Décary J.A. went on to say that:

             In our view, a delay in the proceedings of an administrative tribunal which has not been caused by the applicant will only give rise to prohibition where it is such that it prevents the tribunal from adequately fulfilling its legislative mandate in accordance with the requirements of natural justice. Thus, a tribunal may, by reason of its failure to proceed expeditiously, be unable to fulfill its mandate in accordance with these requirements, if there is evidence that the prejudice caused by the delay is such as to deprive a party of his right to a full and complete defence. The accent is to be put on the nature of the prejudice suffered by a party rather than on the cause for the delay or on the length of the delay. Since the test used with respect to non-penal proceedings is distinct from the test used with respect to penal proceedings, it may be less confusing to speak in terms of "unreasonable" delay when Charter rights are involved and of "unacceptable" delay when the rules of natural justice are involved.


[14]      In the case at bar, the Minister applied to vacate the determination that the respondent is a Convention refugee.

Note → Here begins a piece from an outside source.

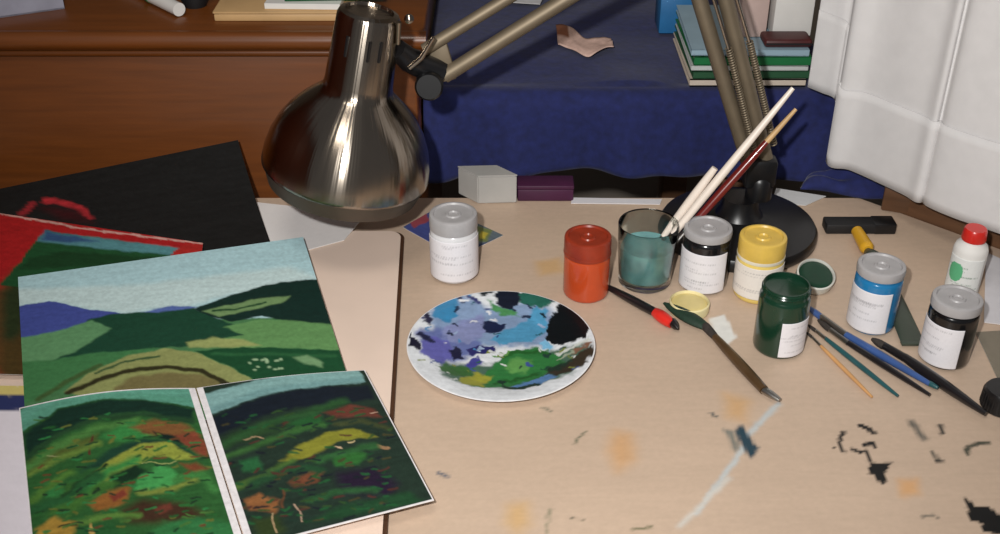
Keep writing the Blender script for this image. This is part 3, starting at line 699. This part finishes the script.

In its reasons, the CRDD started from the premise that the respondent is a Convention refugee whose status gives him the right not to be removed to El Salvador. The CRDD then concluded that because a successful vacation application might result in his return to El Salvador, his rights under section 7 of the Charter were infringed.

[15]      This reasoning is circular. If the vacation application had been successful, then removal proceedings might have been commenced against the respondent. However, removal to El Salvador in this context would not constitute a deprivation of the respondent"s life, liberty or security of person because, not being a refugee, he would have no fear of persecution in El Salvador. Likewise, section 53 would not be triggered because the respondent would not be a Convention refugee under the Act.

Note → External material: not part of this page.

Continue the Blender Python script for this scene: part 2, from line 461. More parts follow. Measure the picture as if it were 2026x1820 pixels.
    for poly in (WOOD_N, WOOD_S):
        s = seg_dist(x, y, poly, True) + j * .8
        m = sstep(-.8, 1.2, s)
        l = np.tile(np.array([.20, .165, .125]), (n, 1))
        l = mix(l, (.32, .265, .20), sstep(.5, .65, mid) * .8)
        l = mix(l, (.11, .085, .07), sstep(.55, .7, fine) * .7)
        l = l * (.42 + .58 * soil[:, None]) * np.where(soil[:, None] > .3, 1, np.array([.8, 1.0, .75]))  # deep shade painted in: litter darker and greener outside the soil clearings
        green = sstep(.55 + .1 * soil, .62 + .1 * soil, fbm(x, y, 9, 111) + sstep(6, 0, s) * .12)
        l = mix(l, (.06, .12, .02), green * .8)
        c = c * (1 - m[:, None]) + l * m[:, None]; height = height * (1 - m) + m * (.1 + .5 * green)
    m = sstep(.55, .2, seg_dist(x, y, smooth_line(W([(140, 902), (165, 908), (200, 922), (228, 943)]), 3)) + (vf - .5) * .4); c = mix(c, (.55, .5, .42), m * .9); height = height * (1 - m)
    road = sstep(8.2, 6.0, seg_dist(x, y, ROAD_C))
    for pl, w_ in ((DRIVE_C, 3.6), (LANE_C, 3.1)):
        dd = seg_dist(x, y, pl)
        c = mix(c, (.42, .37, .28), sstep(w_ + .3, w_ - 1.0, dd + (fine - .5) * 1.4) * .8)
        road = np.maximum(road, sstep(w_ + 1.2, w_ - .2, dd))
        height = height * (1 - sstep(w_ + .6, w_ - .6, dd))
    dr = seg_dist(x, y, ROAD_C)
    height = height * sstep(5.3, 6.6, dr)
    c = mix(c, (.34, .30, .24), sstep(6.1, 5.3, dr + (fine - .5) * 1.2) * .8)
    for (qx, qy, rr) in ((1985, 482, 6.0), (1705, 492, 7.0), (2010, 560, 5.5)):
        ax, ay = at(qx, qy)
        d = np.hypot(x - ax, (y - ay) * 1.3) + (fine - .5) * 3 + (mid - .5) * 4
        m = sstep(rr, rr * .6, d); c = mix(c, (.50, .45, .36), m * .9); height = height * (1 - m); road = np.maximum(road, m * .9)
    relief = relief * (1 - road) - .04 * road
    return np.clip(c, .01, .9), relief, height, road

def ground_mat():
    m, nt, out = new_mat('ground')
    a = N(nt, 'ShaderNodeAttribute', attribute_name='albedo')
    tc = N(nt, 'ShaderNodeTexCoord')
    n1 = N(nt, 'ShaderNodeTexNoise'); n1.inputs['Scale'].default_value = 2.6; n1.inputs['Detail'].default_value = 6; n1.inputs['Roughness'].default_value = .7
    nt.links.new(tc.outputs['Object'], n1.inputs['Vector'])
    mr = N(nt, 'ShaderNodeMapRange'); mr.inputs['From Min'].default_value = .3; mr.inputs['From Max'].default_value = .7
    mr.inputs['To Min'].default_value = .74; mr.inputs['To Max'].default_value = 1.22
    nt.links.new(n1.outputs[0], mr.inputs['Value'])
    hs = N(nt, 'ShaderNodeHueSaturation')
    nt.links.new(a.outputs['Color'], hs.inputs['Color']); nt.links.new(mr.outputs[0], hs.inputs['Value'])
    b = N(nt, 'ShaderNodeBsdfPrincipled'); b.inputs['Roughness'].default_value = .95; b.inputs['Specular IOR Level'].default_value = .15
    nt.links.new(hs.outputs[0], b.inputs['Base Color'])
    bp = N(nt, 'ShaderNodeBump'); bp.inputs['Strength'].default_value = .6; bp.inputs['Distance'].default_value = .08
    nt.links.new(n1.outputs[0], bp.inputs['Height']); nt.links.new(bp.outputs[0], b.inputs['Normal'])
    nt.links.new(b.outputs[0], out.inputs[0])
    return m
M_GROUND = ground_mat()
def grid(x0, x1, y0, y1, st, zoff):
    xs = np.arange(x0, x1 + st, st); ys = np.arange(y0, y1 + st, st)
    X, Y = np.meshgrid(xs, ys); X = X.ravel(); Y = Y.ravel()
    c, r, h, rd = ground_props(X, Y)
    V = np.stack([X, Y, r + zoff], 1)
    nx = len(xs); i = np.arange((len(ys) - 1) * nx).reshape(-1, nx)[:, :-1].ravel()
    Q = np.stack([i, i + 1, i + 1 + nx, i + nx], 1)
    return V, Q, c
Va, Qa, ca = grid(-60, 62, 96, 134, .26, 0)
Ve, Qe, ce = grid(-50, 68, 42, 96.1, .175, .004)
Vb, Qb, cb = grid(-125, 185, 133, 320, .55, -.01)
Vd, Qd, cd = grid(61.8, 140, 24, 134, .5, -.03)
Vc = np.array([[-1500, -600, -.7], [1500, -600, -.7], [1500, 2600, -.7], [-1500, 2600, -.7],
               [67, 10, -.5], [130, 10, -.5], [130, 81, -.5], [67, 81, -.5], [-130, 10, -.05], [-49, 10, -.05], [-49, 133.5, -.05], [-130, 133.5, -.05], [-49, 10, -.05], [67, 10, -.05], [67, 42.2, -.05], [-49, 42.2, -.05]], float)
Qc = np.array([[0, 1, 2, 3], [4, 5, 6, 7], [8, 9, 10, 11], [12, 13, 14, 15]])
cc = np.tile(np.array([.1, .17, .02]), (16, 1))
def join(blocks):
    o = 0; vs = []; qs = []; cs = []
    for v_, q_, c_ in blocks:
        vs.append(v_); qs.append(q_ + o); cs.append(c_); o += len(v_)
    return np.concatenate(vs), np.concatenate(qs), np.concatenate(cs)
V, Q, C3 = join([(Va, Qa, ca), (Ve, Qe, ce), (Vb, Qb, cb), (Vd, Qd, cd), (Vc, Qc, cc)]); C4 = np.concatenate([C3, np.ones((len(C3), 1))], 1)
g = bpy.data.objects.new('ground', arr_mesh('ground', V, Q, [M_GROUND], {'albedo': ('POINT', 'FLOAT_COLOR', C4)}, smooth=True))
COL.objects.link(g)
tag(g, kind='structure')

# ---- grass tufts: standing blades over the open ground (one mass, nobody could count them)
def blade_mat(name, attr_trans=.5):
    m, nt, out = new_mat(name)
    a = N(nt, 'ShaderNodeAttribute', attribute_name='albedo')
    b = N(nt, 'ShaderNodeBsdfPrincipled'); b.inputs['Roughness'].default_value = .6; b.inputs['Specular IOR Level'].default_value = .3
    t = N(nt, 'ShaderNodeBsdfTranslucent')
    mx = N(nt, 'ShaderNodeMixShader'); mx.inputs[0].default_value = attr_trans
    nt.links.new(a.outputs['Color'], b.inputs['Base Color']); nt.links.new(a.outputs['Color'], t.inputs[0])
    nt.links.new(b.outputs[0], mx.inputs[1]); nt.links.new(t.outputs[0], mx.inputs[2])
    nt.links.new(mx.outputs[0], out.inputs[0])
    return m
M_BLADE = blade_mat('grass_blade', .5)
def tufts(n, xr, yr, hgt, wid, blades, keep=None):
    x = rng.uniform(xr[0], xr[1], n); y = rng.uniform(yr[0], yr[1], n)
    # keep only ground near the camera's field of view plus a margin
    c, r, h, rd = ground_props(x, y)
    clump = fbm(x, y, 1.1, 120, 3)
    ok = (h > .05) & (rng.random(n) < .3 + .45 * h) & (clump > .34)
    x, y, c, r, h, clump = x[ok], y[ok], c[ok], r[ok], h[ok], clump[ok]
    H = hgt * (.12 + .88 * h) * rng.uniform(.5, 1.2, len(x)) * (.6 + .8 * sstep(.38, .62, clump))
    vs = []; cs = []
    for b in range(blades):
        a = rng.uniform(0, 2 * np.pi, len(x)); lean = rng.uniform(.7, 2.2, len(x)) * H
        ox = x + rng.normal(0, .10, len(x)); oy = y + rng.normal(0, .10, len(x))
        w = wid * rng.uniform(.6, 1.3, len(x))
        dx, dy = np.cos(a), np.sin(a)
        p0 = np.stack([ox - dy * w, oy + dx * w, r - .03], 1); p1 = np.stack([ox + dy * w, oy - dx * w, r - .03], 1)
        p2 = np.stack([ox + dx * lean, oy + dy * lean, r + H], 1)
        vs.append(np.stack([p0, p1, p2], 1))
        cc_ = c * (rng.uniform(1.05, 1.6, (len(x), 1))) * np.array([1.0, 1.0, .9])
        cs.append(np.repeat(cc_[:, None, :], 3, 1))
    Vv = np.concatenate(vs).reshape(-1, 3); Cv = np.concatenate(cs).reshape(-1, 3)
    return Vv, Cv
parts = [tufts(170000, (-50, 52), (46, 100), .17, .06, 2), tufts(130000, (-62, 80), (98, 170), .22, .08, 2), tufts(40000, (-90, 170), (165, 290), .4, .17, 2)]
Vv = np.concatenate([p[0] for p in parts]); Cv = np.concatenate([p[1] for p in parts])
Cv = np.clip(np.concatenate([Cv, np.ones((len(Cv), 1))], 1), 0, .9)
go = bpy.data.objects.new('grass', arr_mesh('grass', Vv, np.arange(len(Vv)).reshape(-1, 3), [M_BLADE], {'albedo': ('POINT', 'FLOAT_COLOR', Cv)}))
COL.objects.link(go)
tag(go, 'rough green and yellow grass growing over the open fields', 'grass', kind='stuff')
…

[16]      Until the decision to vacate is made, the respondent is protected from the threat of removal to El Salvador by section 53. That is, like the doctor in Ratzlaff, supra, he enjoys the rights that flow from his status. In my opinion, the right not to be removed to El Salvador cannot be used to block the vacation application because the possibility of removal flows from the decision to vacate the determination that he is a refugee.

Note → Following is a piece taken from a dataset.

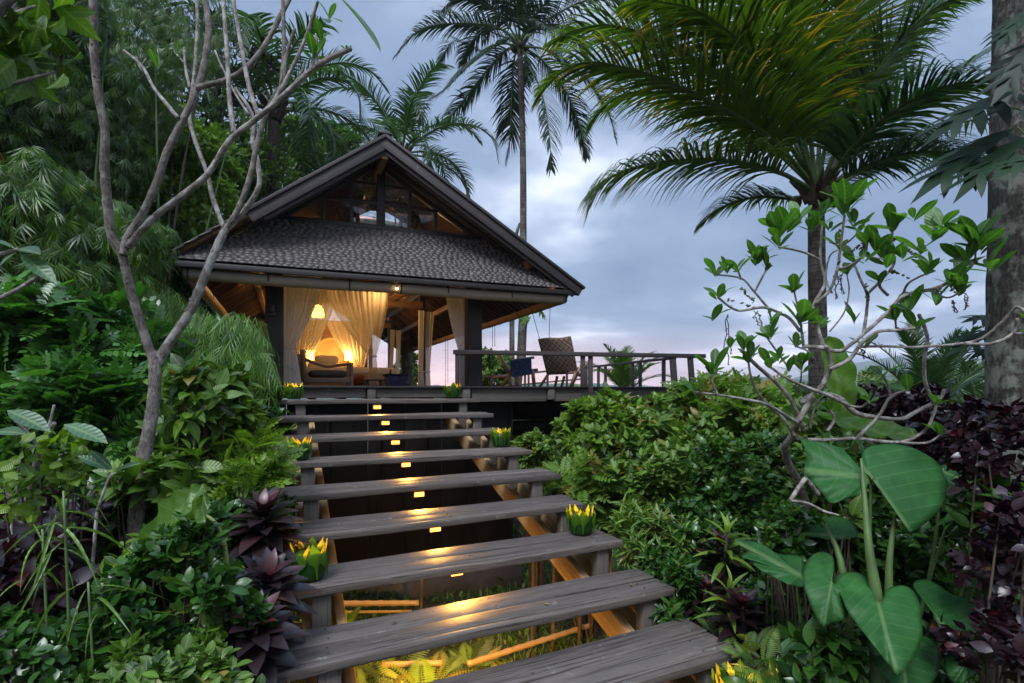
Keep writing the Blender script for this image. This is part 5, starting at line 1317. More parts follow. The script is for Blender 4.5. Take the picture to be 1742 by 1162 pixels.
# lower left frangipani
lf2 = empty('frangipani_tree', tuple(at(30, 1050, 3.2)), 'small frangipani with mottled stems at the lower left edge', 'tree')
K0 = zc(1, 0, 0)
branches(lf2, [([(20, 1300), (22, 1050), (25, 900), (48, 850), (65, 780), (85, 730), (92, 720)], .045, .018, 3.2, 3.2), ([(38, 870), (10, 840), (-40, 800)], .022, .02, 3.2, 3.1), ([(72, 770), (50, 740), (20, 710)], .014, .010, 3.2, 3.1),
 ([(60, 800), (78, 745), (92, 690)], .014, .010, 3.2, 3.3), ([(165, 870), (185, 815), (197, 805)], .012, .009, 3.0, 3.0), ([(150, 1050), (165, 870)], .016, .012, 3.0, 3.0), ([(30, 870), (32, 800), (48, 760)], .012, .009, 3.2, 3.1),
 ([(-30, 520), (20, 498), (70, 468)], .016, .012, 2.6, 2.6), ([(-30, 440), (5, 432), (30, 424)], .02, .011, 2.6, 2.6)], K0, BL, 3.2)
m_ = MB()
for a_, b_, Y, w in (((12, 698), (72, 722), 2.9, 1), ((-10, 735), (32, 732), 2.9, 1), ((108, 722), (170, 742), 2.9, 1), ((188, 800), (140, 775), 3, 1), ((196, 802), (228, 786), 3, .8), ((192, 800), (160, 768), 3.0, .8),
                    ((30, 424), (60, 425), 2.6, 1.4), ((35, 432), (85, 468), 2.6, .9), ((28, 424), (-12, 405), 2.6, 1), ((28, 430), (0, 446), 2.6, 1)):
    p, q = at(*a_, Y), at(*b_, Y - .05); scatter(m_, leaf_tmpl(.34 * w, 6, .14, .3, .55, .9), np.array([vec(p)]), np.array([vec(q) - vec(p)]), np.array([[random.uniform(-.2, .2), -.7, 1.0]]), np.linalg.norm(vec(q) - vec(p)) * 1.15, np.array([random.random()]))
m_.build('foliage', G['leaf_frangi_dusky'], lf2, smooth=True)

# right frangipani, bare gnarled crown
Z = zc(.413, 1180, 300)
rf = empty('frangipani_tree', tuple(at(1392, 1090, 3.9)), 'gnarled frangipani with pale tangled branches on the right', 'tree')
S = [
 ([(620, 2150), (560, 1800), (500, 1500), (450, 1300), (395, 1190), (375, 1120), (410, 1060), (430, 1010)], .050, .030, 5.0, 3.9),
 ([(430, 1010), (480, 930), (530, 860), (562, 790), (560, 740), (545, 700)], .030, .018, 3.9, 3.7),
 ([(562, 795), (640, 755), (690, 690), (760, 640), (830, 634), (915, 625)], .020, .013, 3.75, 3.5),
 ([(432, 1018), (380, 985), (320, 950), (268, 930), (130, 905), (0, 888)], .020, .009, 3.9, 3.4), ([(100, 900), (78, 850), (75, 810)], .010, .008, 3.45, 3.42),
 ([(415, 1070), (370, 1000), (300, 935), (258, 880), (235, 820), (225, 760)], .018, .009, 3.95, 3.7),
 ([(455, 1050), (405, 930), (340, 850), (260, 780), (195, 715)], .021, .017, 4.0, 3.7),
 ([(640, 945), (560, 905), (470, 870), (380, 830), (310, 780)], .019, .010, 3.8, 3.6),
 ([(440, 935), (510, 895), (600, 915), (660, 970), (730, 990), (850, 1000), (920, 968), (1010, 920), (1032, 880)], .030, .016, 4.0, 3.9),
 ([(990, 935), (955, 850), (950, 760), (962, 660), (928, 570)], .017, .015, 3.9, 3.8),
 ([(470, 1085), (570, 1085), (670, 1080), (850, 1095), (950, 1050), (985, 990), (1000, 935)], .020, .013, 4.0, 3.8), ([(850, 1096), (960, 1098), (1020, 1060)], .014, .008, 3.85, 3.8),
 ([(670, 1080), (760, 990), (810, 910), (880, 880)], .018, .011, 3.93, 3.8), ([(812, 912), (800, 860), (775, 815)], .012, .009, 3.85, 3.8),
 ([(450, 700), (520, 705), (600, 720), (650, 690), (710, 640), (800, 560), (870, 490), (1000, 460), (1110, 400), (1150, 360)], .020, .014, 3.8, 3.4),
 ([(690, 702), (800, 700), (900, 704), (1100, 690), (1190, 665), (1270, 600), (1335, 538), (1400, 600)], .013, .012, 3.7, 3.2), ([(1120, 690), (1230, 688), (1320, 645), (1332, 588)], .014, .014, 3.35, 3.25), ([(1320, 648), (1420, 650)], .013, .013, 3.25, 3.1),
 ([(540, 715), (520, 660), (505, 590), (495, 530), (540, 440), (522, 340), (530, 200)], .020, .012, 3.75, 3.9),
 ([(522, 345), (460, 315), (400, 300), (350, 292)], .013, .009, 3.88, 3.7),
 ([(500, 525), (560, 470), (592, 380), (610, 250), (622, 160)], .018, .010, 3.8, 3.6),
 ([(592, 382), (640, 370), (700, 325), (715, 270)], .013, .010, 3.72, 3.5), ([(700, 325), (740, 335), (790, 340)], .008, .007, 3.55, 3.5),
 ([(700, 650), (712, 560), (715, 490), (690, 430), (660, 360)], .016, .011, 3.7, 3.9),
 ([(720, 480), (770, 430), (825, 360), (815, 290), (820, 220)], .015, .010, 3.75, 3.6),
 ([(372, 572), (290, 540), (180, 552), (100, 498)], .014, .011, 3.9, 3.7), ([(440, 640), (400, 590), (372, 570)], .015, .014, 3.8, 3.88),
 ([(305, 540), (245, 470), (195, 420), (90, 405)], .012, .007, 3.88, 3.8), ([(250, 478), (275, 430), (300, 385)], .011, .008, 3.86, 3.8), ([(195, 425), (182, 385)], .011, .009, 3.83, 3.82),
 ([(455, 710), (445, 640), (440, 600), (420, 500), (412, 470)], .015, .007, 3.8, 3.7),
 ([(860, 495), (885, 440), (960, 400)], .012, .009, 3.58, 3.4), ([(800, 490), (770, 460), (765, 440)], .013, .012, 3.65, 3.6), ([(560, 270), (620, 280), (680, 230)], .009, .007, 3.9, 3.8), ([(570, 480), (545, 420), (560, 330), (600, 300)], .010, .008, 3.9, 4.1),
 ([(385, 780), (320, 690), (300, 660)], .010, .008, 3.85, 3.8), ([(430, 900), (440, 850), (445, 800)], .013, .008, 3.9, 3.8), ([(500, 760), (470, 720), (420, 700)], .010, .007, 3.8, 3.7),
 ([(480, 1040), (490, 980), (515, 920)], .012, .009, 3.9, 3.8), ([(550, 1050), (580, 1000), (560, 960)], .014, .012, 4.0, 4.0), ([(640, 945), (690, 950), (720, 925)], .012, .008, 3.8, 3.7), ([(560, 640), (620, 560), (640, 470), (630, 400)], .008, .006, 3.8, 3.8),
 ([(900, 500), (960, 470), (1040, 500), (1095, 480)], .010, .007, 3.55, 3.4), ([(1160, 350), (1162, 290)], .008, .007, 3.4, 3.38), ([(835, 640), (830, 580)], .009, .008, 3.65, 3.6)]
branches(rf, S, Z, BL, 3.8)
W = zc(.4837, 880, 600)
branches(rf, [([(1060, 500), (1018, 430), (1030, 330), (985, 300)], .022, .022, 4.1, 4.0), ([(1030, 425), (1000, 460), (958, 520), (910, 560), (862, 588)], .025, .016, 4.1, 3.9), ([(962, 520), (1020, 530), (1080, 558), (1130, 572)], .018, .011, 4.0, 3.9)], W, BL, 4)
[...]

[17]      The CRDD also found, at page 5 of its reasons, that in the criminal context, undue delay in itself confers prejudice. It held that the lower courts are moving towards recognizing that civil proceedings are also affected by section 7 of the Charter. While it is certainly the case that section 7 also applies in the non-penal context, it is clear that the mere fact of a delay is not enough to establish a violation of section 7 in civil proceedings.

[18]      Finally, the CRDD concluded that the delay affected the respondent"s pre-existing psychological problems. These problems were related to the respondent"s inability to become permanently settled in Canada and to reunite with his family. The CRDD inferred at page 2 of its reasons that the delay prolonged these problems, causing the respondent to suffer hardship and stress such that his section 7 rights were infringed.

[19]      In my opinion, the issue of whether the Board erred on this point turns on whether the prejudice suffered by the respondent was of such a nature as to establish a violation of section 7. The implication of Canadian Airlines, supra, and, in the penal context, R. v. L. (W.K.), supra, is that the prejudice claimed must be intrinsic to the fairness of the hearing. The respondent, however, has not argued that he suffered prejudice which might deprive him of his right to a fair hearing. Under R. v. L. (W.K.), it is also significant that there is no limitation period for applications brought under subsection 69.2(2) of the Act. To dismiss the application by reason of the delay alone would be to impose a judicially created limitation period.

[20]      I am of the view, therefore, that the CRDD erred in finding that the respondent's section 7 Charter rights were violated.

[21]      Finally, with respect to the third issue, whether the CRDD erred in characterizing the delay in this case as an abuse of process, both parties cited Canadian Airlines, supra, as being the relevant case. In that case, it was held that in certain circumstances, unreasonable delay can constitute an abuse of process and that the question is whether or not there has been demonstrated evidence of prejudice of sufficient magnitude to impact on the fairness of the hearing. Since the record does not indicate that the respondent was deprived of his right to a fair hearing by the Minister's delay in bringing the vacation application, it is my opinion that there was no abuse of process in this case.

[22]      Consequently, the application for judicial review is allowed, the decision of the CRDD, dated December 17, 1998, dismissing the Minister's application to reconsider and vacate its determination that the respondent is a Convention refugee pursuant to subsection 69.2(2) of the Act is set aside and the matter is referred back for redetermination by a differently constituted panel of the CRDD.



                            

                                     JUDGE

OTTAWA, ONTARIO

January 21, 2000



     Date: 20000121

     Docket: IMM-231-99


Ottawa, Ontario, this 21st day of January, 2000

Present : The Honourable Mr. Justice Pinard

Between :

     THE MINISTER OF CITIZENSHIP

     AND IMMIGRATION

     Applicant

     - and -


     Manuel de Jesus Cortez

     Respondent


     ORDER


     The application for judicial review is allowed. The decision of the Convention Refugee Determination Division (the CRDD) of the Immigration and Refugee Board, dated December 17, 1998, dismissing the Minister's application to reconsider and vacate its determination that the respondent is a Convention refugee, is set aside and the matter is referred back for redetermination by a differently constituted panel of the CRDD.